Derived an asymmetric modified Huang-Kotz FGM copula in the bivariate case

Analyzed the most negative dependence structures in the new class

Abstract

We propose an approach to construct a new family of generalized Farlie-Gumbel-Morgenstern (GFGM) copulas that naturally scales to high dimensions. A GFGM copula can model moderate positive and negative dependence, cover different types of asymmetries, and admits exact expressions for many quantities of interest such as measures of association or risk measures in actuarial science or quantitative risk management. More importantly, this paper presents a new method to construct high-dimensional copulas based on mixtures of power functions, and may be adapted to more general contexts to construct broader families of copulas.
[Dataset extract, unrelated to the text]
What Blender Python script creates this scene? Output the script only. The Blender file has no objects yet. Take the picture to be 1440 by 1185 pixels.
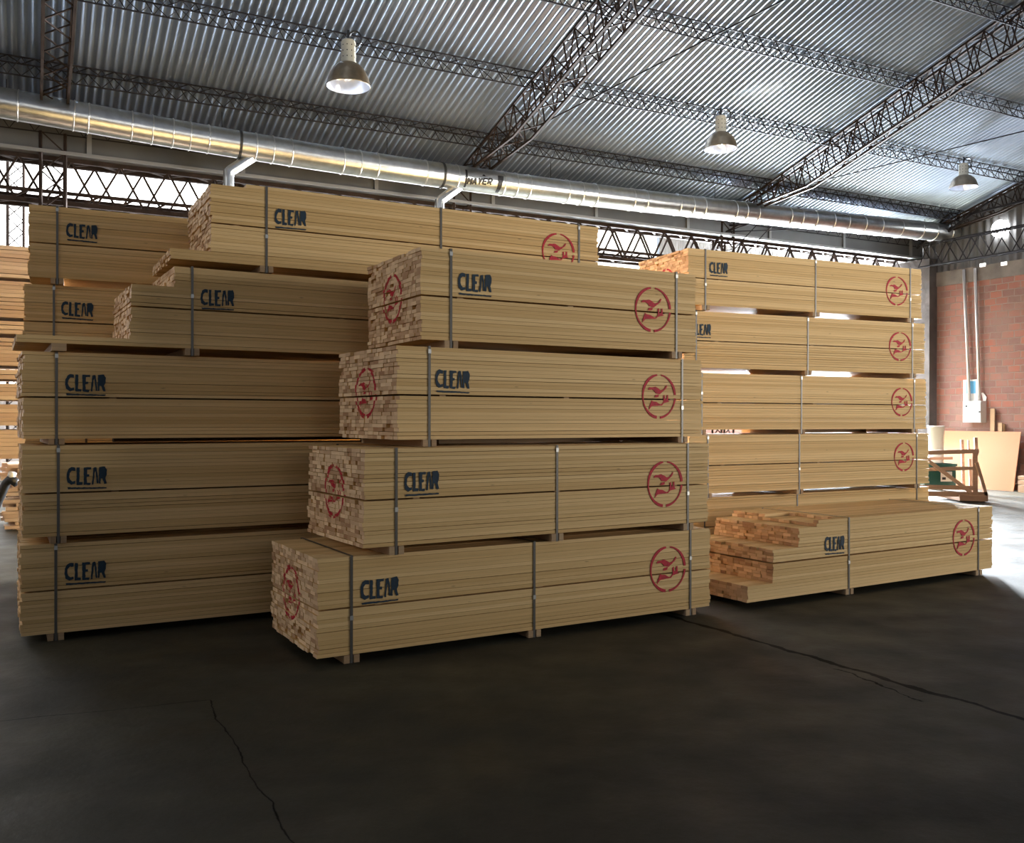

We construct a family of copulas through a stochastic representation based on multivariate Bernoulli distributions and Coxian-2 distributions. This paper will cover the construction of a GFGM copula, study its measures of multivariate association and dependence properties. We explain how to sample random vectors from the new family of copulas in high dimensions. Then, we study the bivariate case in detail and find that our construction leads to an asymmetric modified Huang-Kotz FGM copula. Finally, we study the exchangeable case and provide some insights into the most negative dependence structure within this new class of high-dimensional copulas.